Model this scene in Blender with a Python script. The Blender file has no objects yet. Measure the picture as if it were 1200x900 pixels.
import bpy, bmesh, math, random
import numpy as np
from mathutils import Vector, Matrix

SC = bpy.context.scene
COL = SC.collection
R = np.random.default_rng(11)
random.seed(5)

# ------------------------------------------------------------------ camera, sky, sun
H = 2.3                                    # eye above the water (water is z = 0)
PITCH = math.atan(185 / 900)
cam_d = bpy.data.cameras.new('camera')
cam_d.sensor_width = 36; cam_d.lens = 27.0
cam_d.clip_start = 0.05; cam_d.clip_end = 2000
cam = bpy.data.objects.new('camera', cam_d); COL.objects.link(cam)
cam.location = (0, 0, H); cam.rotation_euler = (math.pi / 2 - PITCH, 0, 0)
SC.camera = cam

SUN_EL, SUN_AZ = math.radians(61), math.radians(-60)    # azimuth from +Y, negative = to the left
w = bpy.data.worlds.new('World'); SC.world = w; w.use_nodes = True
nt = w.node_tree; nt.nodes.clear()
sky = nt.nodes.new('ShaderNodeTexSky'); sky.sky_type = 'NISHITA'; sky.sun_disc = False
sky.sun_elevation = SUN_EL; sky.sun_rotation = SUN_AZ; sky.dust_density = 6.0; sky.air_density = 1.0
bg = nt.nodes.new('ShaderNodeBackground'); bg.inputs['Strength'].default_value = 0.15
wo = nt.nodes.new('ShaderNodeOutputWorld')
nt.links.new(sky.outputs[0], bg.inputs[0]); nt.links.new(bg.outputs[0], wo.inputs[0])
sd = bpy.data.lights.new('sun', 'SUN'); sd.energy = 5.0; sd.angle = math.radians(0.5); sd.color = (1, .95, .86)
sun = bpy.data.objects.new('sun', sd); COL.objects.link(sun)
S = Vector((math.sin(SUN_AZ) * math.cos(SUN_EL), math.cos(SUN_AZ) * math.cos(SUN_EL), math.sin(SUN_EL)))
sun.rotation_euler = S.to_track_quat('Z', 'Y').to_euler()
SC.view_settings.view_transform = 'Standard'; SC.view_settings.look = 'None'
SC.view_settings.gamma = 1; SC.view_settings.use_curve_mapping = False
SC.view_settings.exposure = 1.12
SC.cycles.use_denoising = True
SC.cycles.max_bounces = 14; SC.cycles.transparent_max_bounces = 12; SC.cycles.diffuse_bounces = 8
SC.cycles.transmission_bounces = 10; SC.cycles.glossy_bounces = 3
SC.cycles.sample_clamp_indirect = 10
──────
*EXERCISE INSTRUCTIONS*. Word for word, reproduce the listing above from its start up to and including the line that has "random.seed(5)". Give only those lines.

*RESPONSE*.
Model this scene in Blender with a Python script. The Blender file has no objects yet. Measure the picture as if it were 1200x900 pixels.
import bpy, bmesh, math, random
import numpy as np
from mathutils import Vector, Matrix

SC = bpy.context.scene
COL = SC.collection
R = np.random.default_rng(11)
random.seed(5)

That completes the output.